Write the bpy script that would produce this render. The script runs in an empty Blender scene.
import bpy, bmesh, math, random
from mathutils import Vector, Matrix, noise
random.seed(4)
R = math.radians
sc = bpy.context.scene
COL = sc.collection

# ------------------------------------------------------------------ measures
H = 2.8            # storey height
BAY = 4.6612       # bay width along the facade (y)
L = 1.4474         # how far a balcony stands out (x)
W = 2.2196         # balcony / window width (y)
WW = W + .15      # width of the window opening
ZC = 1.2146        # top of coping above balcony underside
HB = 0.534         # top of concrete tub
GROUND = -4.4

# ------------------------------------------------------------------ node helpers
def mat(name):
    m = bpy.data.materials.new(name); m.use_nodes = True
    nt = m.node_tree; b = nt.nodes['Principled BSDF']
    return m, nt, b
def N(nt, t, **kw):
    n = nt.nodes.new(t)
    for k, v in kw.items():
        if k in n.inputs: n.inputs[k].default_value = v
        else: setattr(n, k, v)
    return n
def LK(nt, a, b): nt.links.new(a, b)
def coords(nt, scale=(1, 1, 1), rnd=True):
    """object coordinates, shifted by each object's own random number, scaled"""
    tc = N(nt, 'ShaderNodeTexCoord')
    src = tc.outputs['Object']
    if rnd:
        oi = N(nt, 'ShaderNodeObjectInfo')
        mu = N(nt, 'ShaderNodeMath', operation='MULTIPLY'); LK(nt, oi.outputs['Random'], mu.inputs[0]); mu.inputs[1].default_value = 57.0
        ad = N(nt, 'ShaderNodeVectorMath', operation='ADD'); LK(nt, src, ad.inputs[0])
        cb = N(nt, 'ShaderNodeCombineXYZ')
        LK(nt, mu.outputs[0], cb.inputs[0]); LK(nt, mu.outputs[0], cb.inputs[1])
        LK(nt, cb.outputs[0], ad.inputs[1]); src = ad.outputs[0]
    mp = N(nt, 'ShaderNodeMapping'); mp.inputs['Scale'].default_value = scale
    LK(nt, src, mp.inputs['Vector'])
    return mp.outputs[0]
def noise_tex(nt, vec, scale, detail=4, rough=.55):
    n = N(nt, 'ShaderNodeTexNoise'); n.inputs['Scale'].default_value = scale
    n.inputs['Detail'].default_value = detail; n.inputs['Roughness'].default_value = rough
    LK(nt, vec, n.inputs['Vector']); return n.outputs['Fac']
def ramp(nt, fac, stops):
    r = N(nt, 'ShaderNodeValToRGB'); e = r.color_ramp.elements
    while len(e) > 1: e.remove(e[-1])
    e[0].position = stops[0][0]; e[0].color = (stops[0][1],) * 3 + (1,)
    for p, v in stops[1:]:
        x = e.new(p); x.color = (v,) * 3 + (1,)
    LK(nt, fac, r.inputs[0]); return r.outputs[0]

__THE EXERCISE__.
Extract each line from the listing above, please, and repeat it exactly.

__TASK RESULT__.
Write the bpy script that would produce this render. The script runs in an empty Blender scene.
import bpy, bmesh, math, random
from mathutils import Vector, Matrix, noise
random.seed(4)
R = math.radians
sc = bpy.context.scene
COL = sc.collection

# ------------------------------------------------------------------ measures
H = 2.8            # storey height
BAY = 4.6612       # bay width along the facade (y)
L = 1.4474         # how far a balcony stands out (x)
W = 2.2196         # balcony / window width (y)
WW = W + .15      # width of the window opening
ZC = 1.2146        # top of coping above balcony underside
HB = 0.534         # top of concrete tub
GROUND = -4.4

# ------------------------------------------------------------------ node helpers
def mat(name):
    m = bpy.data.materials.new(name); m.use_nodes = True
    nt = m.node_tree; b = nt.nodes['Principled BSDF']
    return m, nt, b
def N(nt, t, **kw):
    n = nt.nodes.new(t)
    for k, v in kw.items():
        if k in n.inputs: n.inputs[k].default_value = v
        else: setattr(n, k, v)
    return n
def LK(nt, a, b): nt.links.new(a, b)
def coords(nt, scale=(1, 1, 1), rnd=True):
    """object coordinates, shifted by each object's own random number, scaled"""
    tc = N(nt, 'ShaderNodeTexCoord')
    src = tc.outputs['Object']
    if rnd:
        oi = N(nt, 'ShaderNodeObjectInfo')
        mu = N(nt, 'ShaderNodeMath', operation='MULTIPLY'); LK(nt, oi.outputs['Random'], mu.inputs[0]); mu.inputs[1].default_value = 57.0
        ad = N(nt, 'ShaderNodeVectorMath', operation='ADD'); LK(nt, src, ad.inputs[0])
        cb = N(nt, 'ShaderNodeCombineXYZ')
        LK(nt, mu.outputs[0], cb.inputs[0]); LK(nt, mu.outputs[0], cb.inputs[1])
        LK(nt, cb.outputs[0], ad.inputs[1]); src = ad.outputs[0]
    mp = N(nt, 'ShaderNodeMapping'); mp.inputs['Scale'].default_value = scale
    LK(nt, src, mp.inputs['Vector'])
    return mp.outputs[0]
def noise_tex(nt, vec, scale, detail=4, rough=.55):
    n = N(nt, 'ShaderNodeTexNoise'); n.inputs['Scale'].default_value = scale
    n.inputs['Detail'].default_value = detail; n.inputs['Roughness'].default_value = rough
    LK(nt, vec, n.inputs['Vector']); return n.outputs['Fac']
def ramp(nt, fac, stops):
    r = N(nt, 'ShaderNodeValToRGB'); e = r.color_ramp.elements
    while len(e) > 1: e.remove(e[-1])
    e[0].position = stops[0][0]; e[0].color = (stops[0][1],) * 3 + (1,)
    for p, v in stops[1:]:
        x = e.new(p); x.color = (v,) * 3 + (1,)
    LK(nt, fac, r.inputs[0]); return r.outputs[0]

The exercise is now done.